§ WHAT IS EXPECTED
Your answer is a single number: the count of lines that contain the string "scene".

§ INFORMATION SHOWN
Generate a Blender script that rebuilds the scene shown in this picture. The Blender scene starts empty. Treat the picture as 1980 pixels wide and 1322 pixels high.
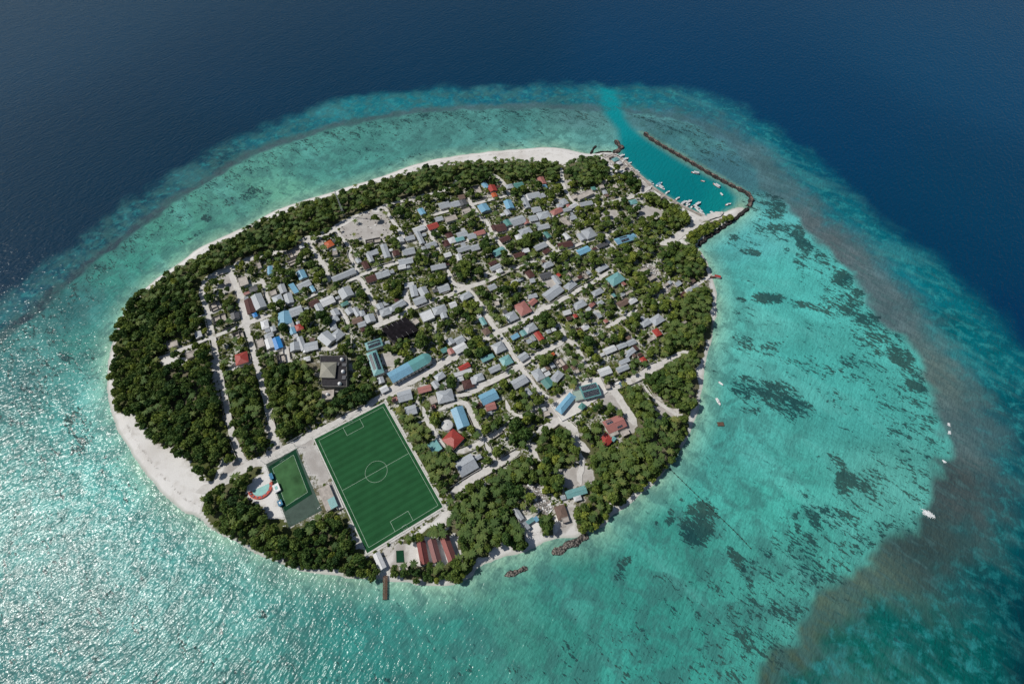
import bpy, math, random
import numpy as np
from mathutils import Matrix, Vector
SC = bpy.context.scene
COL = SC.collection
# ------------------------------------------------------------------ camera, world, sun, exposure
F_PX, TILT, ROLL, CAM_H, PW, PH = 922.18, 0.98565, -0.00743, 393.76, 1980.0, 1322.0
cam = bpy.data.cameras.new('camera')
cam.sensor_width = 36.0
cam.lens = F_PX / PW * 36.0
cam.clip_start, cam.clip_end = 1.0, 60000.0
camo = bpy.data.objects.new('camera', cam)
COL.objects.link(camo)
camo.matrix_world = Matrix.Translation((0, 0, CAM_H)) @ Matrix.Rotation(math.pi/2 - TILT, 4, 'X') @ Matrix.Rotation(ROLL, 4, 'Z')
SC.camera = camo
SUN_EL = math.radians(49.0)
SUN_AZ = math.atan2(55.0, -324.0)          # direction towards the sun, from +X counter-clockwise
W = bpy.data.worlds.new('World')
SC.world = W
W.use_nodes = True
nt = W.node_tree
nt.nodes.clear()
sky = nt.nodes.new('ShaderNodeTexSky')
sky.sky_type = 'NISHITA'
sky.sun_disc = False
sky.sun_elevation = SUN_EL
sky.sun_rotation = math.pi/2 - SUN_AZ
bg = nt.nodes.new('ShaderNodeBackground')
bg.inputs[1].default_value = 0.056
wo = nt.nodes.new('ShaderNodeOutputWorld')
nt.links.new(sky.outputs[0], bg.inputs[0])
nt.links.new(bg.outputs[0], wo.inputs[0])
sun = bpy.data.lights.new('sun', 'SUN')
sun.energy = 3.55
sun.angle = math.radians(0.5)
sun.color = (1.0, 0.96, 0.90)
suno = bpy.data.objects.new('sun', sun)
COL.objects.link(suno)
sd = Vector((math.cos(SUN_EL)*math.cos(SUN_AZ), math.cos(SUN_EL)*math.sin(SUN_AZ), math.sin(SUN_EL)))
suno.rotation_euler = sd.to_track_quat('Z', 'Y').to_euler()
suno.location = sd * 2000
SC.view_settings.view_transform = 'Standard'
SC.view_settings.look = 'None'
SC.view_settings.exposure = 0.0
SC.view_settings.gamma = 1.0

# ------------------------------------------------------------------ surveying: photo measurements -> ground positions
TILES = {'P': (0, 0, 1), 'T1': (370, 460, 7.346), 'T2': (400, 560, 7.346), 'T3': (560, 380, 7.775), 'T4': (580, 520, 7.775),
         'T5': (760, 320, 7.775), 'T6': (760, 460, 7.775), 'T7': (760, 590, 7.775), 'T8': (720, 720, 5.508),
         'U1': (960, 320, 7.775), 'U2': (960, 460, 7.775), 'U3': (960, 590, 7.775), 'U4': (1160, 340, 7.775),
         'U5': (1160, 480, 7.775), 'U6': (1160, 590, 7.775), 'U7': (720, 960, 6.008), 'U8': (1120, 260, 8.262),
         'R1': (580, 740, 3.672), 'R2': (380, 820, 4.132), 'R3': (600, 620, 7.071), 'R4': (860, 700, 5.084),
         'R5': (1040, 700, 5.084), 'R6': (880, 880, 5.509), 'R7': (1120, 160, 4.131), 'R8': (200, 560, 3.306)}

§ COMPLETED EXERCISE
2